I smell a lifetime achievement Emmy coming around the bend.

(My previous "coolest thing ever" was when two of the Budweiser "Wassup" guys gave me a personalized "WAAASSSUUUUUUPPP!" at an October 2001 Astros game -- outstretched tongues and all. After convincing The Shredder to deliver a line in that unmistakably sinister voice, though, I have a new winner.)

-- James Avery, unlike Uncle Phil, does not actually live in Bel Air -- he claims it's too "frou-frou." I'm sure Wolfe, progenitor of the white suit movement, knows nothing about that.

-- Jamaar brought Uncle Avery to his first grade show-and-tell.

-- To this day, anytime Avery is out of Los Angeles, people feel the need to scream out, "UNCLE PHIL!" when he's in public.
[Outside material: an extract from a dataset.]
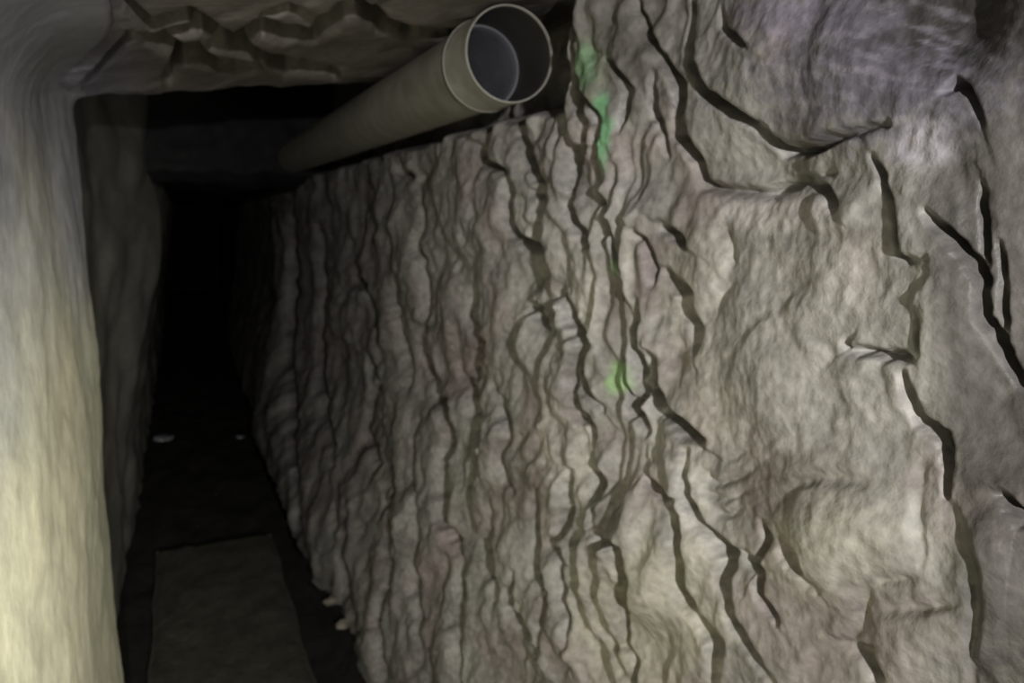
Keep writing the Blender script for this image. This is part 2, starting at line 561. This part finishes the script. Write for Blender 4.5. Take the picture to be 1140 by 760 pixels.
    wet = np.maximum.reduce([blob(px, py, 955, 470, 45, 22, 0.5, 121), blob(px, py, 930, 568, 45, 14, 0.5, 122),
                             blob(px, py, 1070, 500, 20, 20, 0.5, 123), blob(px, py, 1125, 735, 30, 30, 0.5, 124), blob(px, py, 820, 530, 50, 50, 0.6, 125) * 0.5])
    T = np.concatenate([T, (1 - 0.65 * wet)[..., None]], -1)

    # rock behind the slabs, running on past the camera
    ys = np.linspace(-1.5, 13.2, 110)
    zs = np.linspace(-0.1, 1.9, 24)
    YB, ZB = np.meshgrid(ys, zs, indexing='ij')
    XB = WR + 0.09 + 0.05 * sm((YB - 0.9) / .2) * sm((ZB - 1.2) / 0.1) - 0.03 * fbm(YB / .4, ZB / .4, 15, 3) - 0.06 * sm((YB - 2) / 3) - 0.09 * sm((-0.1 - YB) / 0.15)
    B = np.stack([XB, YB, ZB], -1).reshape(-1, 3)
    wall = link('wall_right', make_mesh('wall_right', B, grid_quads(110, 24, True)), M_back)
    tag(wall, 'fissured grey rock wall of the tunnel below the pipe', 'wall', 'structure')
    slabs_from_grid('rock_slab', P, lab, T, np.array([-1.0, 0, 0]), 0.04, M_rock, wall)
    return wall


right_wall()

# ------------------------------------------------------------------ left wall
def left_wall():
    ys = np.concatenate([np.linspace(-1.5, 0.6, 40)[:-1], np.linspace(0.6, 1.85, 330)[:-1], np.linspace(1.85, 13.2, 200)])
    zs = np.linspace(-0.02, 1.85, 340)
    Y, Z = np.meshgrid(ys, zs, indexing='ij')
    jamb = 1.72 + 0.03 * fbm(Z / 0.3, Z * 0, 201, 2)
    back = sm((Y - jamb) / 0.05)
    X = np.full_like(Y, -0.176)
    near = 0.010 * fbm(Y / 0.5, Z / 0.6, 203, 2) + 0.0024 * fbm(Y / 0.20, Z / 0.20, 205, 3) + 0.0012 * fbm(Y / 0.08, Z / 0.06, 207, 2)
    X += near
    X -= back * (0.055 + 0.03 * sm((1.2 - Z) / 1.0))
    # beyond the corner the wall leans in towards the top
    far = sm((Y - 2.6) / 0.9)
    X += far * (0.02 + 0.14 * sm((Z - 0.1) / 1.3)) + back * 0.018 * fbm(Y / 0.22, Z / 0.3, 209, 3)
    # it rounds over into the roof
    rad = 0.03 + 0.09 * sm((1.6 - Y) / 0.6)
    q = np.clip((Z - (1.42 - rad)) / rad, 0, 1)
    X += (1 - back) * rad * (1 - np.sqrt(np.clip(1 - q * q, 0, 1)))
    P = np.stack([X, Y, Z], -1)
    T = np.empty(P.shape)
    T[:] = (0.52, 0.51, 0.39)
    n = fbm(Y / 0.5, Z / 0.3, 211, 4)
    T = mix(T, (0.40, 0.40, 0.30), sm(n * 1.3) * 0.7)
    T = mix(T, (0.60, 0.56, 0.42), sm(-n * 1.3) * 0.6)
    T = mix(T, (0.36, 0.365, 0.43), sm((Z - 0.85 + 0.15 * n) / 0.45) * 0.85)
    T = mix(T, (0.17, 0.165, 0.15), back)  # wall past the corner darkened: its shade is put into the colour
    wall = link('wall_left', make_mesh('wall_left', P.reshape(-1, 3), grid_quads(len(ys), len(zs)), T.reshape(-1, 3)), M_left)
    return tag(wall, 'smooth pale yellowish scraped wall at the left edge of the tunnel', 'wall', 'structure')


left_wall()

# ------------------------------------------------------------------ ceiling
C_CRACKS = [
    (7, 10, 0.9, [(125, -10), (150, 15), (170, 27), (212, 18), (245, 38), (262, 46), (290, 28), (330, 38), (350, 42), (380, 12), (400, 10), (425, 32), (460, 38), (520, 40)]),
    (6.5, 9, 0.9, [(148, 42), (180, 52), (205, 60), (250, 50), (285, 60), (320, 78), (372, 82)]),
    (6.5, 9, 0.9, [(188, 92), (200, 72), (220, 72), (245, 80), (285, 80)]),
    (3, 6, 0.9, [(70, 110), (95, 92), (120, 70), (148, 42)]),
    (4, 6, 0.9, [(170, 45), (230, 32)]),
    (4, 6, 0.9, [(295, 12), (320, 6), (345, 12)]),
]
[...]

You ever heard of any boys who cried "WOLFE!" for old Tommy?

-- Buckle your seatbelts for the final revelation: The man we know from television conveys a wholesome father figure image; the man Jamaar knows from Thanksgiving dinner is a self-professed "old hippie."

Don't take my word for it; just listen to Avery's California Dream of a life as a UC-San Diego student in the 70s:

"In the 70s, everybody got laid and everybody smoked dope," he said, the bluntness hitting me in the face like a sledgehammer. "We had a fabulous, fabulous, fabulous time. Anything you caught could be cured with penicillin, woke up in the morning: 'Hey baby, who are you?' You'll never have the time we had -- you have no idea."

First Bob Sagat's infamous line in "Half Baked," and now this? Don't tell me Mr. Belding is the next president of NORML.

It was a bitter pill to swallow, but I quickly realized that the Wolfe-pack had already won the fight, and that Tom couldn't be even be replaced by President Bush himself. I briefly tried to see the cup as half-full but eventually downed the remainder in my despair. My initial acceptance gave way to a decision to go down swinging, and I haven't stopped singing that tune:

"If anything I thought that Tom Wolfe was fair, but I thought 'Man, forget it.' Yo homes, to Bel Air!"